If there's a change in an organization’s leadership, the mandate changes, as does the CHRO’s role, so some of the turnover is organic as boards make decisions to change the direction of an organization, adds Dulmadge.
Dulmadge says she’s seen leaders leave because of strategic misalignment with organizational leadership and they know they no longer can add a high level of value to the organization within their role, so they move on and find success elsewhere.
“Sometimes it's that awareness of where can I affect the change and am I still aligned with the other senior leaders at this table where we can deliver?” she says. “I think if I ever felt the organization's values shifted and no longer aligned with mine, if I no longer authentically felt that I could, to the best of my ability, ensure the protection, growth, and development of our employees, I would leave.”
Martinella agrees that a big reason why a CHRO would choose to leave is that they're not valued.
“It comes back to, if you're not truly valued as a partner and your voice isn't heard at the table, there's lots of opportunity out there and there's lots of organizations that see the need to do more around this whole talent development and talent shortage space,” she says. “They're going to go to an organization that appreciates that — rarely people leave because of money, people actually leave because they don't feel valued and they don't feel validated by what they're doing.”
The invisible demands that push leaders out
Strategic misalignment is only part of why CHROs leave. The emotional and psychological demasnds of the job can push even seasoned executives to step away, sometimes with no immediate role lined up, according to Dulmadge.
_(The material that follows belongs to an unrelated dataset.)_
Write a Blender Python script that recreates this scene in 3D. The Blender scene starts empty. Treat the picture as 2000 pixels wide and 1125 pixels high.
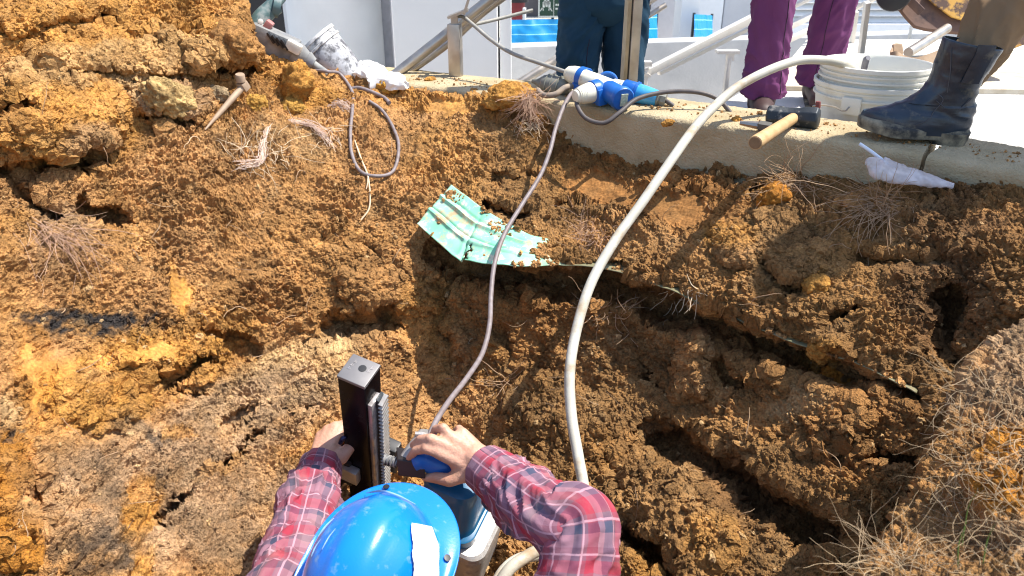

“I have a number of peers who have voluntarily and willingly left organizations and gone not to another job, but have taken a break,” she says. “From an HR professional standpoint, the expectations placed on the Chief People Officer, or the most senior HR leader, are significant in terms of managing people, and we're dealing with not just how we deliver the business, with people who become critically ill, or workplace injuries, or mental health issues.
Dulmadge also sees burnout happening in HR leader colleagues who have to run a tight ship while working with limited resources. “HR is viewed as a shared service or overhead; it's not necessarily generating the revenue, so it’s often run lean and you need to be strategic and agile,” she says. “And the thing is, at a senior leadership level, HR can be incredibly lonely — sometimes you can't share what you're going through at work because what you're dealing with is incredibly confidential, so when you get to that most senior level, sometimes the support isn't there.”
If boards and CEOs want longer, more productive CHRO tenures, governance and support have to catch up with the mandate. The IWG survey found that not only nine in 10 Canadian CHROs believe their influence in the workplace is at an all-time high, but also nearly as many are working more closely with their company’s C-suite than ever before. For CHROs, that requires operating more like CFOs in how they present options and trade-offs to organizational leadership, says Martinella. “I think that the CHRO has to have a seat at the board table and be a partner and part of the decision-making on how to drive the organization,” she says.
For Dulmadge, transformation is happening quickly, so CHROs have to educate themselves for long-term success in their role. “The pace of change is speeding up and it can be a challenge to stay on top of it,” she says. “It's going to be even more important to ensure that we're leveraging our workforce significantly differently, and the CHRO is going to be critical in delivering that.”